Apesar disso, Tapai não vê possibilidade de desaquecimento do mercado. "Quem compra um imóvel nunca pensa em desistir do negócio, perdendo muito ou pouco. Ou seja, as pessoas não deixarão de comprar em razão desse entendimento. Por outro lado, o risco para as empresas desaparece".

Diego Amaral, por sua vez, afirma que a alienação fiduciária traz uma segurança muito grande para quem vai cumprir o contrato. Além disso, ele diz que a decisão não extirpou a aplicabilidade do CDC nos contratos imobiliários.

"Por exemplo, na compra e venda de apartamentos na planta não vai ser aplicada a alienação fiduciária. Ela só pode ser aplicada depois, na fase de financiamento. Ou seja, se não existe imóvel pronto e matrícula individualizada, ela não cabe. Aí continuam valendo o CDC e a Lei do Distrato (Lei 13.786/2018)."

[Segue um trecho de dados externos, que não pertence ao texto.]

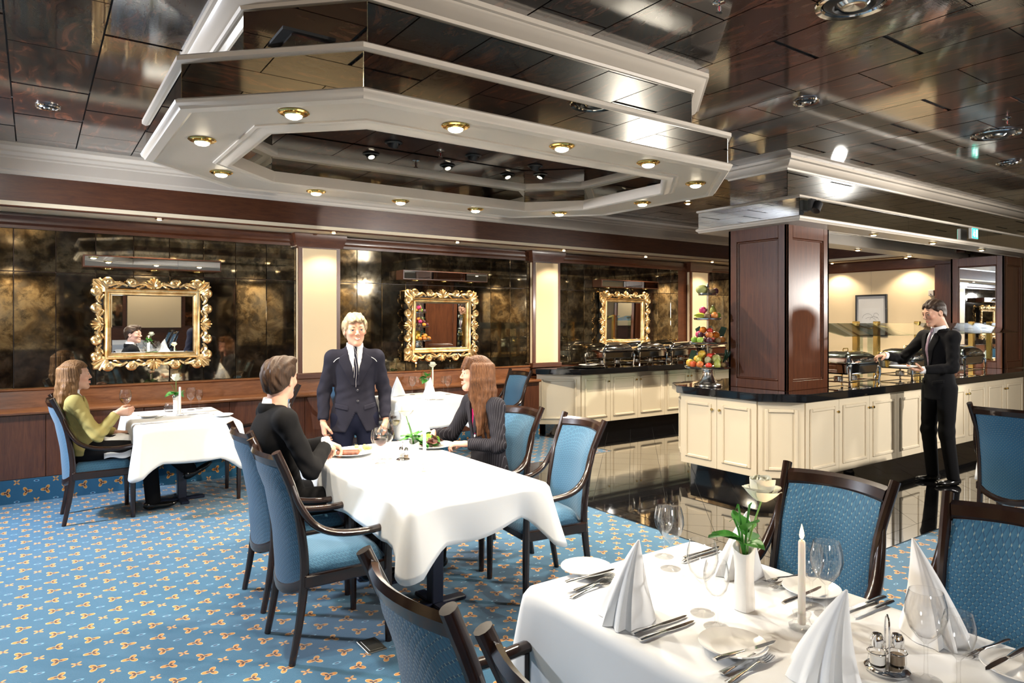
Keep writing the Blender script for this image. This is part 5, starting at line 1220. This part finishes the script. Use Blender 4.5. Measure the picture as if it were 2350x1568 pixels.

"Em verdade, não foi afastado o CDC", concorda Olivar Vitale. "O artigo 53 do CDC proíbe a cláusula contratual que estabeleça a perda total dos valores pagos. Não há essa previsão no contrato de compra e venda com alienação fiduciária."

Prova disso é que a Lei 9.514/1997 fixa que, em caso de inadimplemento, o imóvel alvo da alienação fiduciária deve ser levado a leilão. Se a venda se der em valor superior à dívida — incluídos aí juros convencionais, penalidades e demais encargos —, a sobra desse valor tem de ser entregue ao devedor.

Esse seria o caso do primeiro leilão, previsto no artigo 27, parágrafo 1º, da lei. Se o maior lance tiver valor inferior ao que vale o imóvel, será feito um segundo leilão, e neste será aceito o maior lance oferecido, desde que igual ou superior ao valor da dívida. Ou seja, é nesse caso que o devedor pode ser ver de mãos abanando ao fim do processo.